Western Arnhem Land Paintings from the collection of the Aboriginal Arts Board

NGV International

Level 2

7 Dec 84 – 4 Aug 85

The National Gallery of Victoria places great significance on the opening of its new gallery of Aboriginal and Oceanic art. Appropriately, the first year’s program for this gallery will exclusively present Aboriginal art. The Gallery is pleased to be devoting a newly designed permanent space for the display of Aboriginal art and the art of Pacific cultures. Under its new program, the Gallery will place special emphasis on bringing to the attention of the general public those qualities of vitality and renewal so strongly evident in Aboriginal aesthetic traditions.

In 1974, the Aboriginal Arts Board acquired a major collection of Oenpelli paintings from the Anglican Church Missionary Society’s Sydney gallery. In 1977, fifty-two of these paintings went on tour to major centres in Australia and Europe in the exhibition Oenpelli Paintings on Bark. Two years later, in 1979, the Aboriginal Arts Board published Oenpelli Bark Paintings which illustrated and documented a larger selection of works from their collection. Kunwinjku Bim comprises the 1977 exhibition collection with a further selection of eight paintings from the same period. Also included in the exhibition are two groups of paintings which provide an interesting historical perspective on the contemporary works: five of these, collected by Spencer and Cahill, at Oenpelli circa 1912, have been generously loaned by the Museum of Victoria and the remaining five, collected by Mountford circa 1948, are from the Gallery’s own collection.

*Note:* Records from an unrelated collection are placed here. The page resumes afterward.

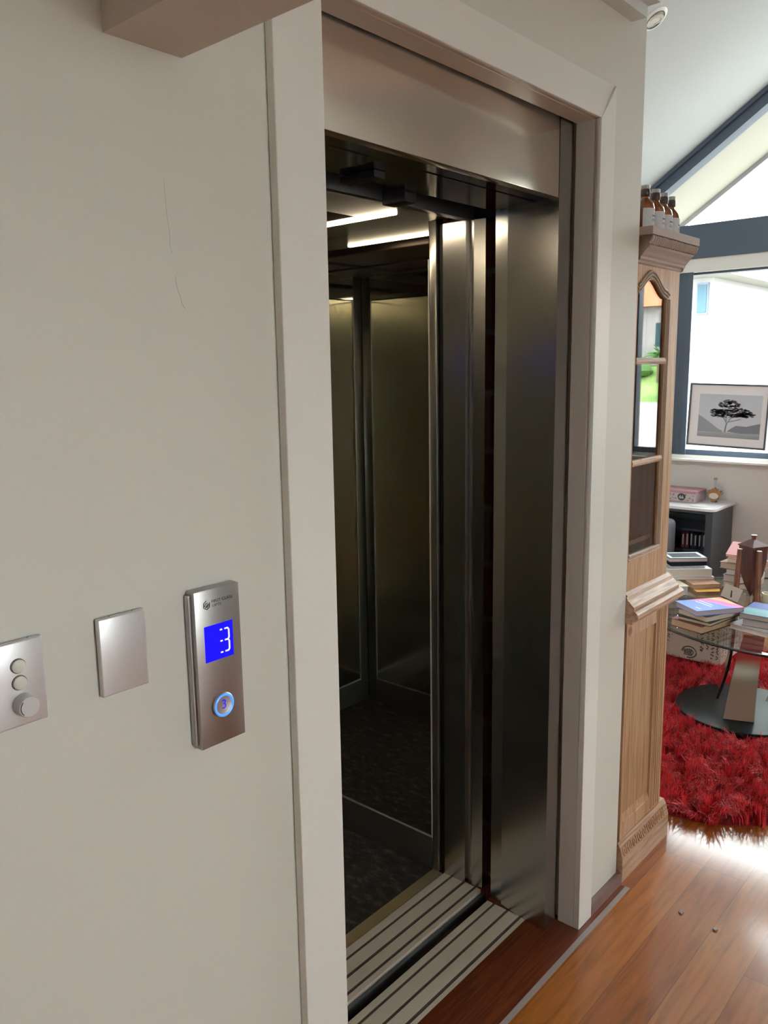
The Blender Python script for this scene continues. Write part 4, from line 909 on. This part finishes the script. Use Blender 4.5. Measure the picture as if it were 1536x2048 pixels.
house('house', 'white house set further back beyond the window, nearer the photo right edge', 27.5, 33, -3, 6.6, 3.62, white, ((6.1, 6.5, 2.9, 3.5),), None)
house('house', 'long low white building directly beyond the window', 12, 16.4, -3, 7.5, 1.9, white, (), None)
# hillside garden opposite, reflected in the cabinet glass
def gm():
    m = mat('lawn_grass', (.15, .3, .06), .9); n, l, bs = nodes(m); nz = n.new('ShaderNodeTexNoise'); nz.inputs['Scale'].default_value = .8; nz.inputs['Detail'].default_value = 6; g = n.new('ShaderNodeNewGeometry'); l.new(g.outputs['Position'], nz.inputs[0])
    r = ramp(n, [(.35, (.10, .22, .05)), (.55, (.20, .32, .09)), (.7, (.34, .33, .18))]); l.new(nz.outputs[0], r.inputs[0]); l.new(r.outputs[0], bs.inputs['Base Color']); return m
b = B(); b.prism([(38, -6), (38, -.15), (42, 1.75), (60, 2.2), (60, -6)], -40, -10.5, 'y'); lw = struct('lawn', b, gm()); 
b = B(); b.prism([(26, -6), (26, -1.9), (37.6, -.35), (38, -.12), (38, -6)], -40, -10.5, 'y'); struct('road', b, mat('asphalt', (.38, .36, .35), .9))
b = B(); b.box(41.6, 41.9, -40, -10.5, 1.6, 2.55); struct('wall_garden', b, white)
house('house', 'house with terracotta hip roof up the opposite slope, mirrored in the cabinet glass', 46, 54, -24, -12, 4.9, mat('shaded_render', (.34, .31, .33), .8), ((-18.5, -17.2, 2.3, 4.0), (-15.9, -14.6, 2.4, 4.0)), 'hip')
pm = thing('palm', 'palm growing by the garden wall, mirrored in the cabinet glass', 'palm', (40, -15.7, .8))
b = B(); b.tube([(40, -15.7, .7), (40, -15.72, 2.1)], .12, 8); obj('trunk', b, mat('palm_bark', (.16, .12, .08), .9), pm)
b = B(); rnd = random.Random(2)
for i in range(34):
    a = rnd.random()*2*PI; el = rnd.uniform(-.1, 1.2); L_ = rnd.uniform(.7, 1.1); p = Vector((40, -15.72, 2.05)); pts = [p.copy()]
    for k in range(5): p += Vector((math.cos(a)*math.cos(el), math.sin(a)*math.cos(el), math.sin(el)))*L_/5; el -= .22; pts.append(p.copy())
    b.tube(pts, [.035, .05, .045, .03, .02, .005], 4)
obj('fronds', b, mat('palm_green', (.08, .20, .05), .7), pm)
sb = obj('shrub', B().lathe([(0, 0), (.5, .1), (.7, .35), (.5, .65), (0, .8)], (40.6, -17.0, 1.0), 12), MAT['palm_green'], smooth=True); tag(sb, 'rounded green shrub before the garden wall, mirrored in the cabinet glass', 'shrub')
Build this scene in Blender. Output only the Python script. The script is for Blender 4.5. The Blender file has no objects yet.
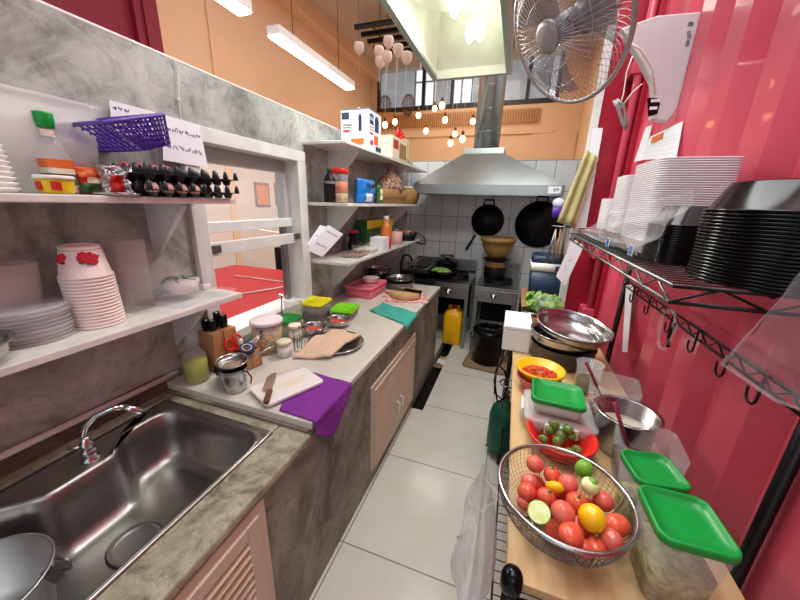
import bpy, math, random
from mathutils import Vector, Matrix, Euler
random.seed(7)
PI=math.pi
SC=bpy.context.scene; COL=SC.collection
# ---------------------------------------------------------------- camera (calibrated from the photo's perspective)
F=320.5; CH=1.55
def _rot(yaw,pitch,roll):
    yaw,pitch,roll=[math.radians(a) for a in (yaw,pitch,roll)]
    cy,sy,cp,sp,cr,sr=math.cos(yaw),math.sin(yaw),math.cos(pitch),math.sin(pitch),math.cos(roll),math.sin(roll)
    f=Vector((sy*cp,cy*cp,-sp)); r=Vector((cy,-sy,0)); d=f.cross(r)
    return cr*r+sr*d, -sr*r+cr*d, f
CR,CD,CF=_rot(-18.81,16.93,-1.72)
def at(px,py,ax,v):
    d=CR*((px-400)/F)+CD*((py-300)/F)+CF
    o=Vector((0,0,CH)); i='xyz'.index(ax)
    return o+d*((v-o[i])/d[i])
cam=bpy.data.cameras.new('camera'); co=bpy.data.objects.new('camera',cam); COL.objects.link(co)
cam.sensor_width=36; cam.lens=F/800*36; cam.clip_start=.02
m3=Matrix((CR,-CD,-CF)).transposed()
co.matrix_world=Matrix.Translation((0,0,CH))@m3.to_4x4()
SC.camera=co
SC.view_settings.view_transform='Standard'; SC.view_settings.look='None'; SC.view_settings.gamma=1
SC.view_settings.use_curve_mapping=False; SC.view_settings.exposure=0.0
# ---------------------------------------------------------------- materials
def lin(c): return tuple(((x/255)/12.92 if x/255<=.04045 else ((x/255+.055)/1.055)**2.4) for x in c)
def mat(name,c,r=.5,me=0,a=1,em=0,tr=0,var=0,sc=20,bump=0,c2=None,lo=.35,hi=.65,ior=1.45,bs=None,coat=0,det=6,stretch=None):
    m=bpy.data.materials.new(name); m.use_nodes=True; n=m.node_tree.nodes; l=m.node_tree.links
    b=n['Principled BSDF']; col=lin(c)
    b.inputs['Base Color'].default_value=(*col,1); b.inputs['Roughness'].default_value=r
    b.inputs['Metallic'].default_value=me; b.inputs['Alpha'].default_value=a; b.inputs['IOR'].default_value=ior
    b.inputs['Transmission Weight'].default_value=tr; b.inputs['Coat Weight'].default_value=coat
    if em:
        b.inputs['Emission Color'].default_value=(*col,1); b.inputs['Emission Strength'].default_value=em
    if var or c2 or bump:
        tc=n.new('ShaderNodeTexCoord'); mp=n.new('ShaderNodeMapping'); l.new(tc.outputs['Object'],mp.inputs[0])
        if stretch: mp.inputs['Scale'].default_value=stretch
        no=n.new('ShaderNodeTexNoise'); no.inputs['Scale'].default_value=sc; no.inputs['Detail'].default_value=det
        l.new(mp.outputs[0],no.inputs['Vector'])
        if var or c2:
            rp=n.new('ShaderNodeValToRGB'); l.new(no.outputs['Fac'],rp.inputs[0])
            cc=lin(c2) if c2 else tuple(x*(1-var) for x in col)
            rp.color_ramp.elements[0].position=lo; rp.color_ramp.elements[1].position=hi
            rp.color_ramp.elements[0].color=(*cc,1); rp.color_ramp.elements[1].color=(*col,1)
            l.new(rp.outputs[0],b.inputs['Base Color'])
        if bump:
            bp=n.new('ShaderNodeBump'); bp.inputs['Strength'].default_value=bump; bp.inputs['Distance'].default_value=.01
            if bs:
                n2=n.new('ShaderNodeTexNoise'); n2.inputs['Scale'].default_value=bs; l.new(mp.outputs[0],n2.inputs['Vector']); l.new(n2.outputs['Fac'],bp.inputs['Height'])
            else: l.new(no.outputs['Fac'],bp.inputs['Height'])
            l.new(bp.outputs[0],b.inputs['Normal'])
    return m
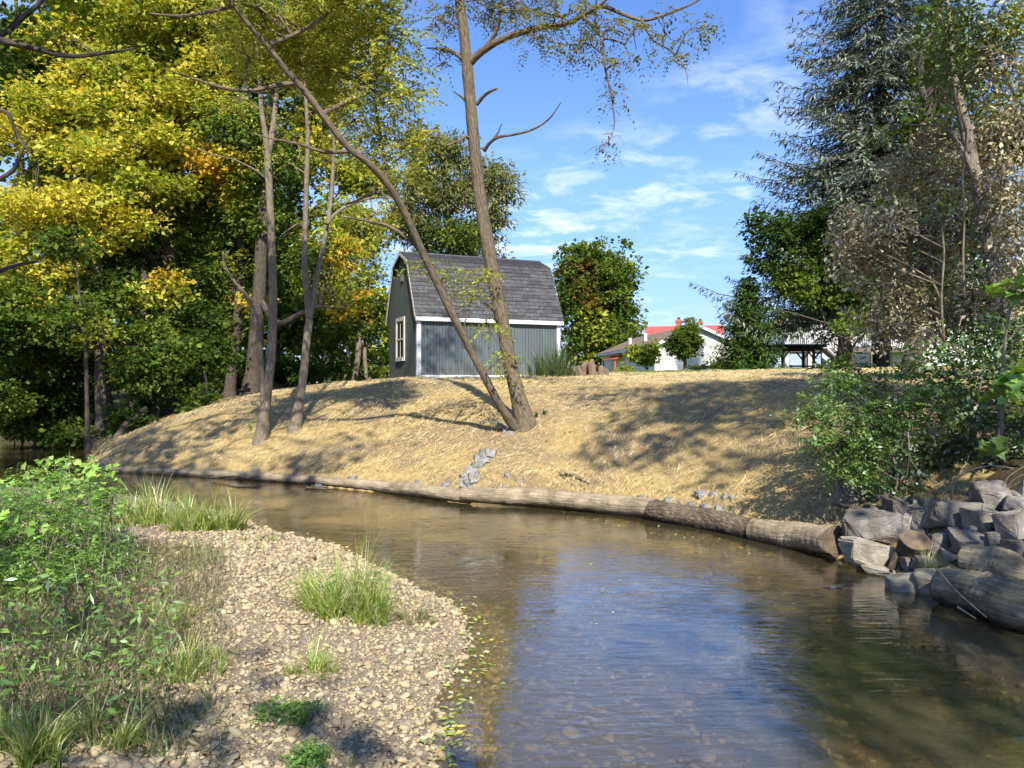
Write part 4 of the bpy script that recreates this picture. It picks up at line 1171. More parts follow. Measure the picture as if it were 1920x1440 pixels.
# chute of stones up the straw bank
chute = [(923,851,16,11),(903,856,18,11),(910,864,18,11),(895,861,13,13),(893,872,18,12),(902,872,14,9),(880,878,14,10),(889,884,16,11),(878,886,12,9),(871,895,18,14),
         (884,893,14,10),(895,890,10,8),(876,905,16,10),(889,903,18,9),(868,909,12,8),(881,912,12,7),(905,846,12,8),(915,846,10,8),(866,902,12,10),(897,897,9,7)]
ORD = ['topmost and brightest', 'second', 'third', 'fourth', 'fifth', 'sixth', 'seventh', 'eighth', 'ninth', 'tenth', 'eleventh', 'twelfth', 'thirteenth', 'fourteenth', 'fifteenth', 'sixteenth', 'seventeenth', 'eighteenth', 'nineteenth', 'lowest']
for i, (px, py, w_, h_) in enumerate(sorted(chute, key=lambda q: q[1])):
    lb = 'pale grey stone, %s from the top of the stone chute in the straw bank' % ORD[i]
    if i == 0: lb = 'topmost stone of the grey stone chute in the straw bank'
    if i == len(chute)-1: lb = 'lowest stone of the grey stone chute, just above the log'
    rock(px, py, w_*1.1, h_*1.15, lb, 'rock_pale', 'stones in the chute', seed=300+i, sub=2, name='stone')
small = [(768,909,18,10,'pair-forming pale stone on the bank left of the chute'),(782,903,10,8,'small pale stone beside the pale stone left of the chute'),(836,909,18,9,'grey wedge stone at the foot of the straw just left of the chute'),
         (952,891,12,13,'dark upright stone in the straw right of the chute'),(978,903,8,8,'small dark stone between the chute and the pale dead branch'),(945,912,10,6,'small flat pale stone on top of the long log'),
         (1315,927,24,14,'largest pale stone in the cluster above the bark covered log'),(1338,927,14,9,'pale stone touching the largest stone above the bark covered log'),(1296,946,16,11,'low grey stone left in the cluster above the bark covered log'),
         (1325,950,22,9,'flat grey stone in the cluster above the bark covered log'),(1348,953,16,12,'grey stone lowest right in the cluster above the bark covered log'),(1360,930,12,10,'dark grey stone at the right of the cluster in the straw'),
         (1372,934,14,9,'second dark grey stone right of the cluster in the straw'),(1254,938,18,9,'flat pale stone behind the joint of two logs'),(1276,940,9,8,'small pale stone near the joint of two logs'),
         (1200,932,12,9,'small grey stone near the right end of the long log'),(940,800,22,14,'tan stone in the bare patch under the leaning trunk'),(950,808,16,10,'second tan stone in the bare patch under the leaning trunk'),
         (935,795,14,9,'uppermost stone in the bare patch under the leaning trunk'),(958,812,12,8,'lowest stone in the bare patch under the leaning trunk'),(975,792,8,8,'small white stone between the two trunks'),
         (205,862,9,7,'white stone at the left tip of the straw bank'),(196,874,10,8,'grey stone under the left tip of the straw bank'),(480,882,16,6,'flat pale stone at the foot of the bank on the left'),
         (562,903,8,9,'small pale stone standing at the left waterline'),(600,910,20,6,'flat drift stone at the left waterline'),(662,897,18,9,'pale stone on the bank near the left log'),(560,876,10,6,'small grey stone in straw above the left log')]
for i, (px, py, w_, h_, lb) in enumerate(small):
    rock(px, py, w_, h_, lb, 'rock_tan' if 'tan' in lb else 'rock_pale', 'stones along the foot of the straw bank', seed=400+i, sub=2, name='stone')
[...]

On this occasion the earlier exhibition has been retitled in order to focus attention on the artists, all Kunwinjku language speakers. This change of focus is not intended to diminish the significance of Oenpelli as the place where the artists produced these works at a particular period – that era in the late 60s and early 70s when Oenpelli was both a centre and synonym for the western Arnhem land painting style. Rather, it is to direct attention to the importance of the Kunwinjku people and their art within a wider context. Today, artists who live in those regions marked by Croker and Goulburn Islands in the north, the Tomkinson River in the east, Bamyili and Katherine in the south, and Oenpelli in the west all share certain painting characteristics which distinguish a western Arnhem Land style and the men who produce these paintings often come together to perform ceremonies and can speak or hear the Kunwinku language.

Annemarie Brody & Patrick McCaughey, Kunwinjku Bim: Western Arnhem Land Paintings from the collection of the Aboriginal Arts Board, National Gallery of Victoria, 1984

Touring dates & venues

In 1979 this exhibition toured part of Europe and Australia under the title Oenpelli Paintings on Bark.